The other photo is a picture of beautiful, tender green beans.  This is about the 4th picking from the three little rows of beans planted earlier this summer. It has been so dry that I haven't planted any follow up rows, but maybe I will try to flood one bed this week and get some in the ground.  These are Derby beans, and they have produced well and are very good.

Still picking one or two big zucchini each day, but those plants are starting to show signs of drought and insect pests.  We have had plenty of good squash already, so no complaints from me.  I just accept that I will lose my squash to borers as the season progresses.

The backyard food system got to show off some this weekend.  I had some old friends over, and the meal I fixed included a number of items from the garden:  zucchini muffins, zucchini quiche, orangequat marmalade, honey butter, potato salad, fresh sauce for pasta (tons of fresh garden parsley and garlic added to chopped tomatoes),  deviled eggs from the coop, I can't even recall it all.  It feels good to serve fresh food to friends.

Thursday, June 2, 2011

Digging down and reaching up

This was quite a week in the garden.  First, I gave the hens the tall stalks of chard.  I propped each one against their upper perch, so it was both a food source and an exercise regime and play ground at the same time.  Like any animals, hens like mental stimulation!

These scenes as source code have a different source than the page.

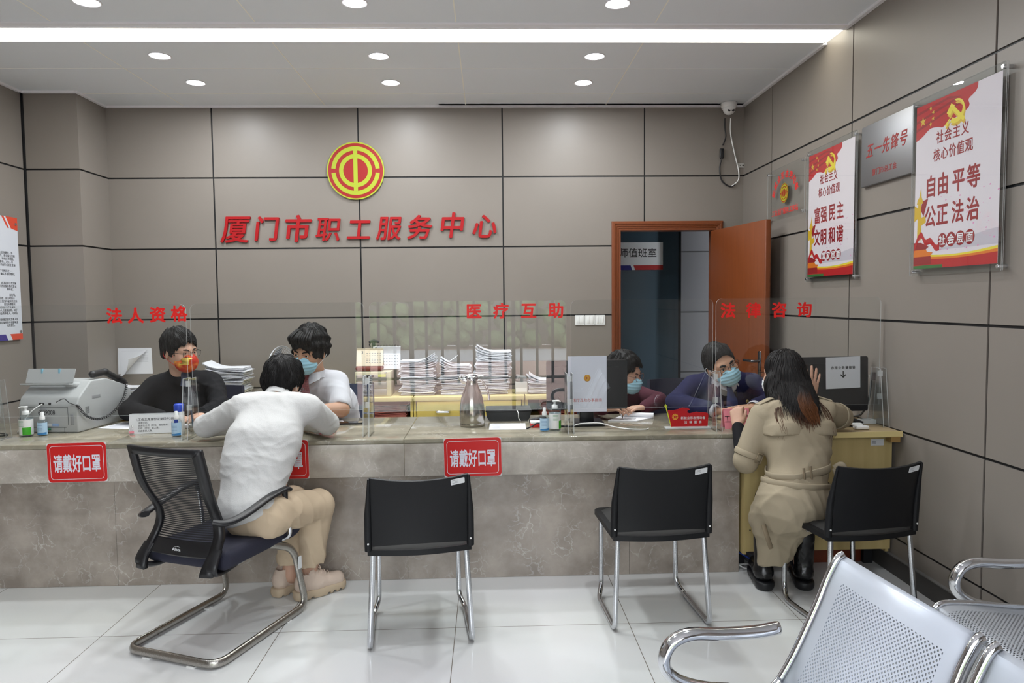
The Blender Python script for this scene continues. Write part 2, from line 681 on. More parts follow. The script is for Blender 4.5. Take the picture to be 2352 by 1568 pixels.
def panel_wall(name, us, zs, fn, hole=None, gap=0.013, back=0.10, mp=None):
    """fn(u, d, z): u along the wall, d depth behind its face"""
    mb = MB()

    def slab(u0, u1, z0, z1, d0, d1, m):
        pts = [fn(u, d, z) for u in (u0, u1) for d in (d0, d1) for z in (z0, z1)]
        mb.add(pts, [(0, 1, 3, 2), (4, 6, 7, 5), (0, 4, 5, 1), (2, 3, 7, 6), (0, 2, 6, 4), (1, 5, 7, 3)], m)
    for r in rects_minus(us[0], us[-1], zs[0], zs[-1], hole):
        slab(*r, 0.008, back, 1)
    for i in range(len(us) - 1):
        for j in range(len(zs) - 1):
            for r in rects_minus(us[i] + (gap / 2 if i else 0), us[i + 1] - (gap / 2 if i < len(us) - 2 else 0), zs[j] + gap / 2, zs[j + 1] - gap / 2, hole):
                slab(*r, 0.0, 0.0085, 0)
    return struct(mb.build(name, [mp or m_panel, m_joint], fix=True))


ROWS = [0.0, 0.198, 0.792, 1.386, 1.98, 2.574, ZC + 0.006]
panel_wall('wall_back', [-3.70, -2.3085, -1.0885, 0.1315, 1.3515, XR + 0.1], ROWS, lambda u, d, z: (u, YB + d, z), hole=(1.10, 1.995, -0.1, 2.145))
panel_wall('wall_right', [YF, -0.596, 0.624, 1.844, 3.064, 4.284, 5.504, YB], ROWS, lambda u, d, z: (XR + d, u, z))
panel_wall('wall_left', [YF, -0.4, 0.82, 2.04, 3.26, 4.48, 5.69, 6.2], ROWS, lambda u, d, z: (XL - d, u, z))
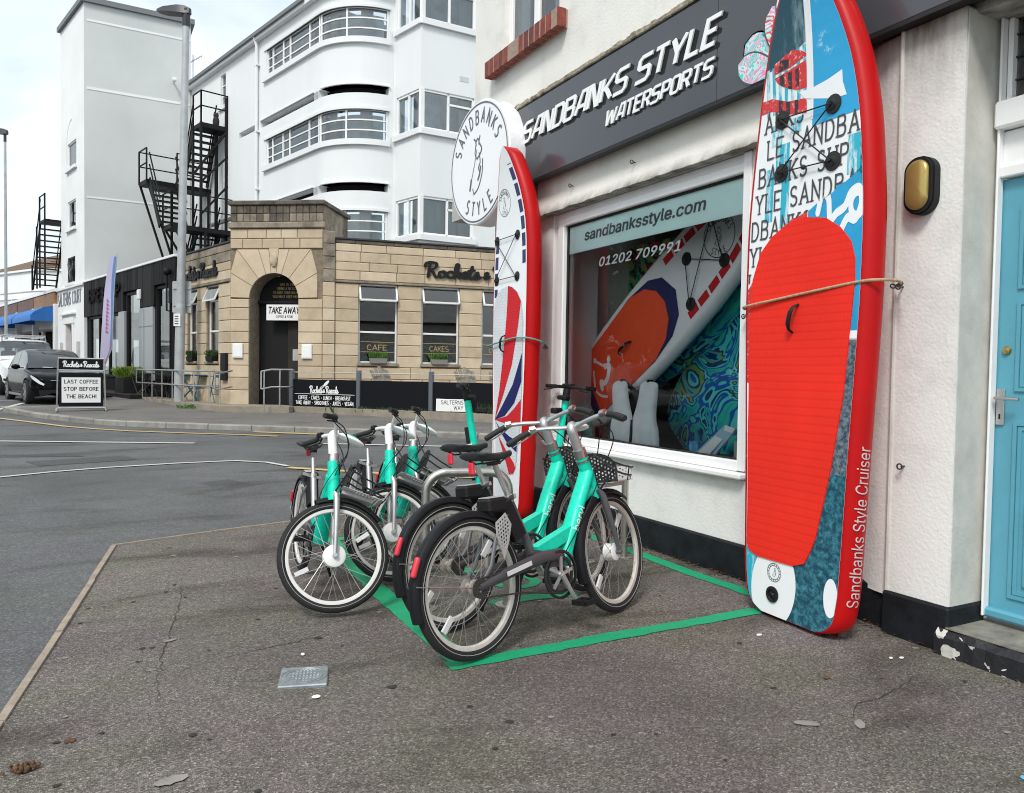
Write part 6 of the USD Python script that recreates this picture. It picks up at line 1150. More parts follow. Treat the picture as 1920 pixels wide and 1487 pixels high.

Next, I dug the potatoes.  25 pounds of the most beautiful Yukon golds you ever have seen.  Did you know that really fresh Yukon gold potatoes have beautiful pink eyes scattered about the golden skin?  These potatoes ranged in size, with about a third being really big for the short season they had.  I attribute it to the bed that is made up primarily of very (too) loose organic matter; nothing held those potatoes back!  So far I have given some away and made potato salad.  My husband eats them raw, like apples, every time he passes the basket. 

Finally, the bees.  Grace's hive has been bursting at the seams.  There are so many bees that they can't fit inside at night.  I needed to look into getting them more space, and I needed to see if honey was ready for harvest.  Problem was, this hive is tall.  It sits on three cinder blocks, then has one deep and two medium brood boxes.  Above that was two honey supers/boxes.  I needed to check those top boxes, each of which weighed close to 30 pounds.  Both were far above shoulder height.

Suffice it to say that I am glad there was no one videoing me as I built a step out of blocks (smashing one finger), and gingerly lifted each box down.  The fun part came after I added a new honey super, with lots of open space, but then had to put the two original supers back on, even higher than before!  Remember, each box weighs close to 30 pounds, and is full of thousands of bees, and is being lifted above my shoulders/head.  My favorite part?  When I stepped up onto the blocks with the last and heaviest box, lost my balance, and had to step/fall back off, all while balancing the bees on my chest.  The bad news: although there was lots of nectar in those heavy boxes, it wasn't capped, so not ready to harvest.  I actually think that the bees are probably taking what was fully ripened honey back in order to feed the huge hive.  Will check again, with help this time, in a week or so.

Note two things in the last photo:  First, still too many bees, so some are spending the night outside on the front of the box.  Second, look at the entryway.  See all those bees with their abdomens in the air?  They are part of the water cooled air conditioning system, as they fan their wings as fast as possible.  You can hear the loud hum of all those beating wings as you approach the hive!